Baked in a Pie

Sing a Song of Sixpence.

Thursday, October 20, 2005

Buttermilk Biscuits

You know what a strange word to look at is? Biscuits. What an unusual word to stare at for a long time.

Anyway.

I have buttermilk left over from the German Chocolate Cake I made for my husbands birthday.
What shall I do with my leftover buttermilk?
I would make fried chicken, but the chicken has been allocated to other projects this week.
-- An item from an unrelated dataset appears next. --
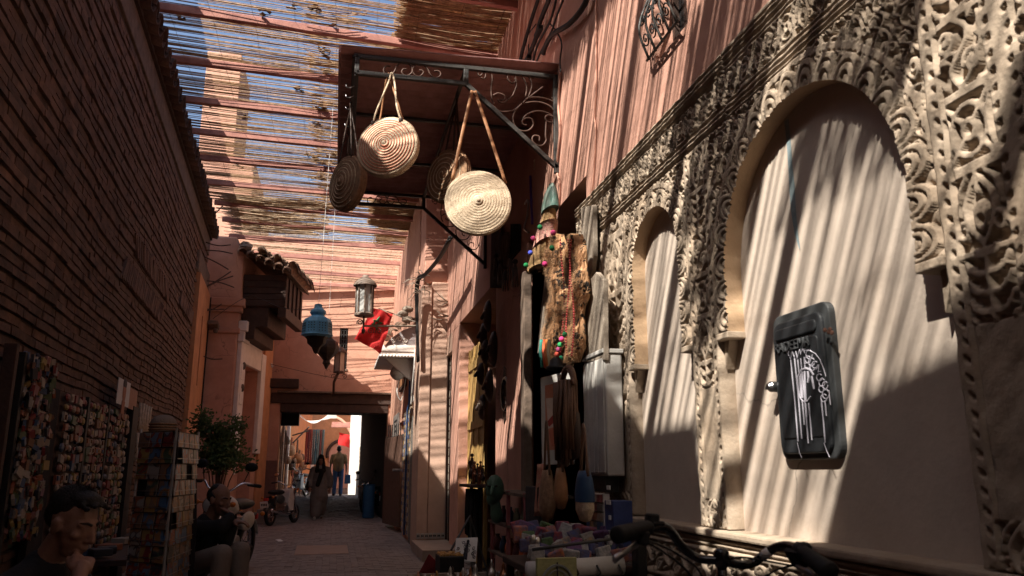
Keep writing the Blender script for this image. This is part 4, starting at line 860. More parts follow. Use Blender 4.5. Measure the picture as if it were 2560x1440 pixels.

That leaves me with biscuits.
I love biscuits in all their various shapes, sizes and forms.
But the best is always the first and that's southern buttermilk biscuits.
Swimming in cream gravy.
Dripping with butter and honey.
Steamy, hot and soft.

Yes, yes, yes.

And here's my recipe.

2 cups flour
4 teaspoons baking powder
1/4 teaspoon baking soda
1/2 teaspoon salt
2 tablespoons butter (I like mine fresh out of the freezer)
2 tablespoons shortening
1 cup buttermilk, chilled

Preheat oven to 450 degrees.
In a large mixing bowl, combine flour, baking powder, baking soda and salt. Crumb the fat into the flour mixture until you're left with little pebbles. Pour in your buttermilk, stirring until the dough just comes together.
Turn the sticky dough onto a floured surface, dust top with flour and gently fold it over a few times, creating those tempting layers we all love. Roll, or hand mash the dough to an inch thick round. Using your 2-inch cookie/biscuit cutter or a glass of equal size, cut out as many biscuits on the first go that you can. I like to place my biscuits on the sheet so that they are just touching, but if you like harder sides leave them an inch apart. Mash the scraps back together, working it as little as possible and cut another round. The biscuits will get a little more tough each time you have to use the overworked scraps, so try to cut as many as possible each time.
Lightly press your thumb down in the center of each biscuit.
Bake until biscuits are tall and light gold on top, 15 to 20 minutes.

(With my airbake pans [which I use religiously] I can get away with 10 minutes.)

I haven't mastered sausage gravy yet, perhaps someone out there has a recipe they might like to offer up?